NA - Le problème aujourd’hui est que les maisons-mères ne sont pas juridiquement responsables des fournisseurs et de leurs sous-traitants. Elles bénéficient donc d’une totale impunité légale. Elles savent qu’elles ne pourront être condamnées. Elles assurent veiller à un contrôle total de leur chaîne de production mais elles limitent leur contrôle aux sous-traitants de rang 1 alors que ces sous-traitants font eux-aussi appel à d’autres, de rang 2. Carrefour par exemple, qui n’a pas encore signé l’accord, nie toujours avoir fait fabriquer des produits dans les ateliers de Rana Plaza.

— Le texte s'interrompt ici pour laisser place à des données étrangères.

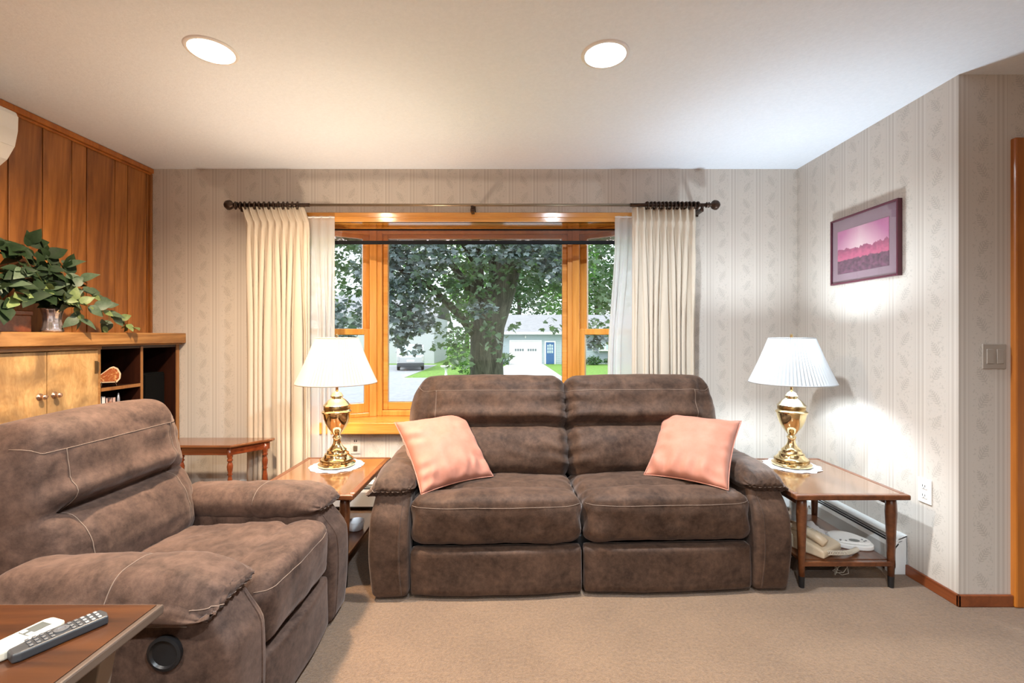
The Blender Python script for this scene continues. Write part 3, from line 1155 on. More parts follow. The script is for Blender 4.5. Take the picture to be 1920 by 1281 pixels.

Chaque signataire de l’accord devra donc communiquer la liste de ses fournisseurs mais aussi de ses sous-traitants de rang 1 et de rang 2. Par cet accord, nous voulons en effet que les entreprises soient tenues responsables des violations qui pourraient être perpétrées tout au long de la chaîne de production.
F24 – Quelle est la suite prévue après la date butoir du 15 mai ?
NA - À partir du 16 mai, nous allons communiquer sur la liste des signataires et surtout nous allons continuer les négociations pour finaliser l’accord, notamment à propos des questions de compensations, des montants des contributions… Dans chaque pays, les membres du réseau vont négocier avec chaque signataire. Cela va prendre plusieurs semaines.
F24 – Estimez-vous que cet accord va coûter cher aux groupes de confection mondiaux ?
NA - Honnêtement, cette question ne me préoccupe pas du tout. Ces groupes parviennent à dégager des bénéfices qui se chiffrent en milliards et ils dépensent des millions pour des campagnes de publicité. Ils doivent aussi fournir des conditions de travail dignes aux personnes qui produisent pour eux. Cela pourrait ressembler à un vœu pieux mais en une semaine, la pétition réclamant aux marques de s’engager sur cet accord a été signée par presque un million de personnes dans le monde.
Les décisions économiques doivent aussi être prises de façon à pouvoir respecter la dignité humaine. En tout cas, participer à cet accord et verser une contribution au fonds prévu pour assurer la sécurité des usines coûtera beaucoup, beaucoup moins cher que certaines campagnes de publicité comme celle d’H&M avec Beyoncé par exemple.